Analysis: Rags to riches for Liberman

Fourteen months ago, his Yisrael Beytenu party nearly failed to pass the electoral threshold that was raised at Liberman’s initiative in order to block Arab parties from entering the Knesset.

Avigdor Liberman (photo credit: REUTERS)
Avigdor Liberman
(photo credit: REUTERS)
 American film legend Orson Welles wrote, “Nobody gets justice: People only get good luck or bad luck.”
After many years of criminal investigations and bad luck, Avigdor Liberman now has gotten more good luck than he could have dreamed of in the not too distant past.
Fourteen months ago, his Yisrael Beytenu party nearly failed to pass the electoral threshold that was raised at Liberman’s initiative in order to block Arab parties from entering the Knesset.
Only on Tuesday, it seemed that Liberman’s nemesis, Joint List head Ayman Odeh, would become the head of the opposition in the Knesset that Liberman had been a part of. Odeh would have received regular security briefings while Liberman kvetched outside.
Wednesday, Liberman brilliantly called Netanyahu’s bluff. The prime minister had been using Liberman’s refusal to join the coalition as a pretext to persuade Likud hawks of the need for the Zionist Union to join a unity government. Netanyahu’s associates pushed reporters to use a quote expressing disappointment that Liberman was preventing a wide, rightwing coalition.
Channel 10 even reported that Netanyahu had offered Liberman the Defense portfolio, and he rejected it. Liberman denied the report, but the politician with a reputation for having a short temper did not get angry. He got even by accepting the offer.
Now Liberman, who was once a bouncer in a Jerusalem night club, will be in charge of the latest F-35 planes, tanks and antimissile defense systems.
His party will once again control the Immigration and Absorption Ministry to help his Russian immigrant constituents, and Yisrael Beytenu, which saw two new MKs leave out of boredom, has regained its self-respect.
The opposite can be said of Zionist Union head Isaac Herzog, who, just Tuesday, looked like he would soon be criss-crossing capitals and pitching peace processes as foreign minister. Now that even his low asking price to enter the coalition was rejected by Netanyahu, his chances of getting reelected Labor leader have nosedived.
Herzog warned Netanyahu on Wednesday afternoon that he was choosing between funerals and hope, craziness and sanity. But a few moments later his own sanity had to be questioned when he said that if the prime minister chose Liberman, he and the Zionist Union would bring down the government from the opposition.
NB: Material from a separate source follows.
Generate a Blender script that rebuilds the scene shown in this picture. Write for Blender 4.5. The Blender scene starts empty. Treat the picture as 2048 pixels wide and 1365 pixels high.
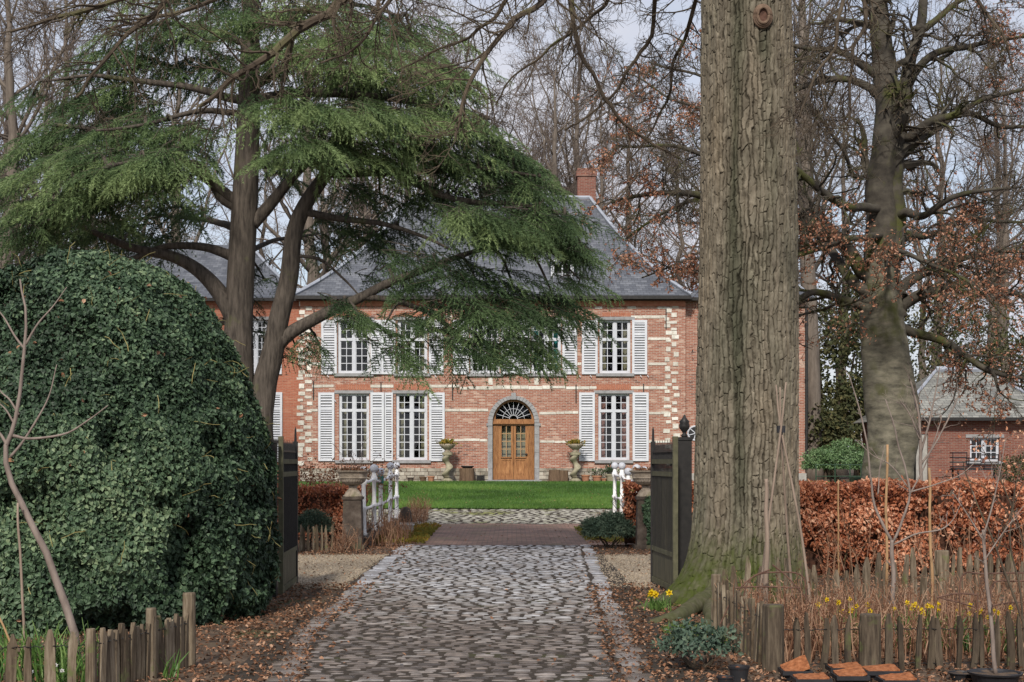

If Herzog could not bring down a narrow majority of one that relied on rebellious MK Oren Hazan, how will he topple a solid, 67-MK coalition that is about to pass a two-year budget? But the biggest loser of the day was actually soon-to-be former defense minister Moshe Ya’alon. Even if he winds up becoming foreign minister, the man who built himself up as Israel’s top security authority will now have to give his job to one of his fiercest critics.
Ya’alon’s departure will prove once again that politicians who challenge Netanyahu from within the Likud, as he dared do in recent weeks, pay a hefty price. Politicians on the Center- Left had even talked about supporting him as a challenger to Netanyahu, making him that much more vulnerable to the prime minister’s revenge.
When nearly every Likud minister put out a statement Wednesday calling for Liberman to join the government, it was not only due to their ideological disputes with Herzog but also because they wanted to see their rival Ya’alon fall from grace.
Netanyahu and Ya’alon held a regularly scheduled meeting on security issues Wednesday.
Both sides said afterward that the defense minister’s job security did not come up.
But Liberman was waiting outside, and left his meeting with Netanyahu having received exactly what he wanted.
Liberman emerged the big winner Wednesday, but he should keep in mind another Welles quote for the future.
“If you want a happy ending,” Welles said, “that depends, of course, on where you stop your story.”